El 16 de enero de 1916 fue consagrado obispo en la catedral de Sevilla. Y el 25 de febrero entraba en Málaga. Un año después, era nombrado Administrador Apostólico de la diócesis, al retirarse el obispo residencial, debido a sus muchos achaques y edad avanzada. El 22 de noviembre de 1920, Benedicto XV le nombra obispo residencial de la diócesis malacitana. El 11 de mayo de 1931 son quemados en Málaga más de veinte conventos e iglesias, y asaltado e incendiado el Palacio episcopal. Al día siguiente, monseñor González sale de Málaga, donde corre serio peligro su vida, para refugiarse en Gibraltar.
Durante cuatro largo años el obispo gobernará su diócesis desde el destierro, primero en Gibraltar, después en Ronda, y por último desde Madrid.
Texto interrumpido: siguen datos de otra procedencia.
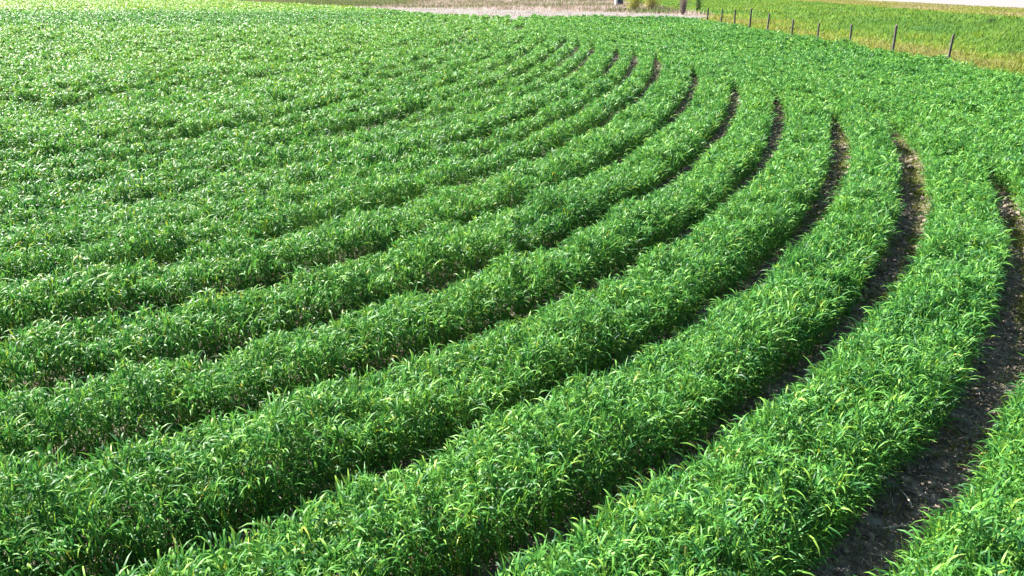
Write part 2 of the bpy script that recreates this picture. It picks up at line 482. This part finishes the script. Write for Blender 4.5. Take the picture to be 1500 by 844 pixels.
# roadside verge, bare strip, dry scrubland and gravel road beyond the field
sheet('verge_ground', [(17.2, -40), (400, -40), (400, 420), (30, 420), (24, 100), (17.2, 82)], -0.008, M_vground)
sheet('bare_strip', [(17.9, 81.2), (21.5, 86.5), (24.6, 96), (19.5, 109), (10, 119), (-5.6, 132), (-19, 142), (-30, 150), (-33, 142),
                     (-27.5, 131.6), (-18.3, 113.8), (-7.7, 92), (3.6, 85.4)], 0.012, M_gravel)
sheet('scrub_ground', [(24.6, 96), (30, 420), (-300, 620), (-141, 311), (-64, 190), (-33, 141), (-30, 148), (-19, 140), (-5.6, 130), (10, 117), (19.5, 107)], 0.004, M_scrubg)
sheet('gravel_road', [(64, -40), (79, 95), (84.4, 135), (91, 183), (96.5, 234), (104, 420), (170, 420), (160, 200), (146, 95), (128, -40)], 0.02, M_road)

# ------------------------------------------------------------------ soil clods, straw and weeds in the furrows
gx = np.concatenate([g[0] for g in gap_pts]); gy = np.concatenate([g[1] for g in gap_pts])
gs = np.concatenate([g[2] for g in gap_pts]); gn = np.concatenate([g[3] for g in gap_pts]); gd = np.concatenate([g[4] for g in gap_pts])
def pick(density, extra=1.0):
    p = np.clip(density * extra / gd, 0, 1)
    return rng.random(len(gx)) < p
def soil_z(x, y): 
    z = 0.035 * (vnoise(x, y, 0.5, 31) - .5) + 0.03 * (vnoise(x, y, 0.16, 32) - .5) + 0.022 * (vnoise(x, y, 0.075, 33) - .5)
    return z + 0.024
ph = (1 + 5 ** .5) / 2
ico = np.array([(-1, ph, 0), (1, ph, 0), (-1, -ph, 0), (1, -ph, 0), (0, -1, ph), (0, 1, ph), (0, -1, -ph), (0, 1, -ph), (ph, 0, -1), (ph, 0, 1), (-ph, 0, -1), (-ph, 0, 1)]) / 1.9
icf = np.array([(0, 11, 5), (0, 5, 1), (0, 1, 7), (0, 7, 10), (0, 10, 11), (1, 5, 9), (5, 11, 4), (11, 10, 2), (10, 7, 6), (7, 1, 8),
                (3, 9, 4), (3, 4, 2), (3, 2, 6), (3, 6, 8), (3, 8, 9), (4, 9, 5), (2, 4, 11), (6, 2, 10), (8, 6, 7), (9, 8, 1)])
m = pick(620)
cxs, cys = gx[m] + rng.normal(0, .02, m.sum()), gy[m] + rng.normal(0, .02, m.sum())
K = len(cxs)
r = np.clip(np.exp(rng.normal(-4.85, 0.68, K)), .003, .042) * np.where(np.hypot(cxs, cys) > 9, 1.4, 1)
V = ico[None] * (1 + rng.normal(0, .17, (K, 12, 1))) * (r[:, None] * rng.uniform(.7, 1.3, (K, 3)))[:, None, :]
V[:, :, 2] *= 0.75
V += np.stack([cxs, cys, soil_z(cxs, cys) + r * 0.25], -1)[:, None, :]
F = (np.arange(K) * 12)[:, None, None] + icf[None]
tag(quad_mesh('soil_clods', V.reshape(-1, 3), F.reshape(-1, 3), M_clod, smooth=False), 'loose crumbs and clods of dry pale soil in the furrows', 'soil clods', kind='stuff')

m = pick(190) & (gn > -4.2)
b = Bag(); K = int(m.sum())
b.add(*leaves(gx[m], gy[m], soil_z(gx[m], gy[m]) + .006, rng.uniform(0, 2 * PI, K), rng.uniform(.03, .13, K), rng.uniform(.002, .0055, K),
              rng.uniform(-.1, .3, K), rng.uniform(-.3, .2, K), 2, rng.normal(0, .4, K), rng.random(K)))
tag(b.build('straw_litter', M_straw), 'short bits of dry straw lying on the soil in the furrows', 'straw', kind='stuff')

# small yellowish weeds, most on the sunny right side of the two outer furrows
b = Bag()
side = np.full(len(gx), 9.0)
for k in (1, 2, 3):
    side = np.where(abs(gn - GAP[k]) < .4, gn - GAP[k], side)
dn = np.where(side < 9, np.where(side > 0.02, 700, 480), 130) * (0.25 + 1.6 * smooth01((vnoise(gx, gy, .5, 55) - .45) / .3))
dn = dn * np.where((gn > 1.2) & (gs > 15) & (side > 0), 4.5, 1)
m = (rng.random(len(gx)) < np.clip(dn / gd, 0, 1)) & (gn > -4)
K = int(m.sum())
far = np.clip(np.hypot(gx[m], gy[m]) / 9, 1, 3)
b.add(*leaves(gx[m], gy[m], np.full(K, .02), rng.uniform(0, 2 * PI, K), rng.uniform(.04, .12, K), rng.uniform(.004, .008, K) * far,
              np.radians(rng.uniform(40, 85, K)), np.radians(rng.uniform(-40, 60, K)), 3, rng.normal(0, .5, K), np.clip(rng.normal(.5, .25, K), 0, 1)))
tag(b.build('furrow_weeds', M_weed), 'small yellowish weeds and grass sprouting in the furrows', 'weeds', kind='stuff')

# the few dry stalks one can tell apart on the outermost furrow
def stalk(label, p, q, r):
    b = Bag()
    p, q = np.array(p), np.array(q)
    n = 8; ts = np.linspace(0, 1, n + 1); ax = q - p
    up = np.array([0, 0, 1.0]); sd = np.cross(ax, up); sd /= np.linalg.norm(sd); up = np.cross(sd, ax); up /= np.linalg.norm(up)
    V = []
    for t in ts:
        c = p + ax * t + up * 0.012 * math.sin(t * PI) + sd * .006 * math.sin(t * 5)
        for k in range(6):
            a = k * PI / 3
            V.append(c + (sd * math.cos(a) * 1.5 + up * math.sin(a) * .8) * r * (1.15 - .5 * t + .12 * (k % 2)))
    V = np.array(V)
    Q = [(i * 6 + k, i * 6 + (k + 1) % 6, (i + 1) * 6 + (k + 1) % 6, (i + 1) * 6 + k) for i in range(n) for k in range(6)]
    Q += [(0, 1, 2, 3), (0, 3, 4, 5), (n * 6, n * 6 + 1, n * 6 + 2, n * 6 + 3), (n * 6, n * 6 + 3, n * 6 + 4, n * 6 + 5)]
    o = quad_mesh('straw_stalk', V, np.array(Q), M_straw, np.full(len(V), .95), True)
    return tag(o, label, 'stalk', 'dry stalks lying on the outermost furrow')
stalk('thick pale dry stalk sticking out of the crop edge over the shaded furrow', (2.47, 4.60, .13), (2.72, 4.70, .17), .0052)
stalk('thin dry stalk lying level across the bare soil nearest the bottom edge', (2.36, 4.02, .045), (2.53, 4.03, .05), .0035)
stalk('short pale stalk lying steeply along the furrow above the level one', (2.64, 4.22, .05), (2.66, 4.42, .05), .0042)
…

En esta capital ordenó el 15 de junio de 1935 a catorce presbíteros, de los cuales siete cayeron víctimas del furor de persecución roja en el segundo semestre de 1936. A él se refería san Josemaría Escrivá cuando escribió: “¡Tratádmelo bien, tratádmelo bien!”, decía entre lágrimas, un anciano Prelado a los nuevos Sacerdotes que acababa de ordenar (Camino, n. 531).
Traslado a Palencia y muerte
El 5 de agosto de 1935, Pío XI, después de desligarle de la diócesis de Málaga, le nombra obispo de Palencia. Pocos años está en la ciudad castellana. El 4 de enero de 1940 el obispo de Palencia, el antiguo arcipreste de Huelva, el seise de la catedral sevillana, fallecía en Madrid, en olor de santidad.
El 29 de abril de 2001 el papa Juan Pablo II lo beatificó en la Plaza de San Pedro de Roma.